Il generale quindi sembra orientato più verso la capacità prettamente di contrasto navale durante la navigazione, pur considerando fondamentale la possibilità che i Marines utilizzino sistemi missilistici antinave o terrestri basati a terra o su navi anfibie (come l’Himars). Le navi da sbarco statunitensi quindi probabilmente si affiancheranno alle classiche unità dell’U.S. Navy nel contrasto alla flotta avversaria. Un cambio dottrinale che ricalca un po’ quanto è possibile vedere in Russia, dove le unità più piccole della flotta, come le corvette, sono pesantemente armate: le Buyan M, ad esempio, sono dotate di due lanciatori verticali da quattro celle per missili Kalibr o Oniks.

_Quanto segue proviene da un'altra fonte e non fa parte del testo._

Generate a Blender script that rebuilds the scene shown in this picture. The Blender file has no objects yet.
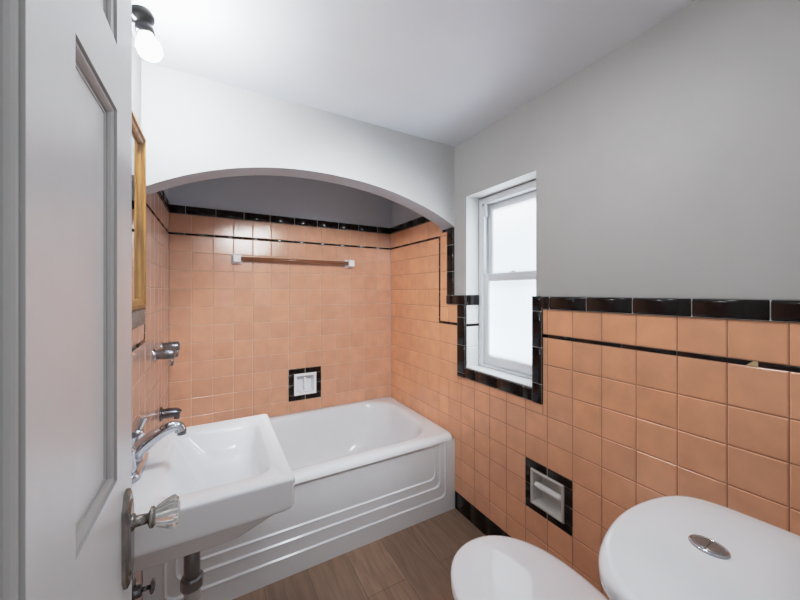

Una soluzione che riflette il nuovo cambio di passo collettivo del Servizio Navale statunitense e che ne aumenterà la flessibilità: maggiori unità sottili armate pesantemente significa avere più mezzi “spendibili” e in grado di operare più in profondità senza mettere a rischio le unità maggiori, più costose non solo dal punto di vista finanziario.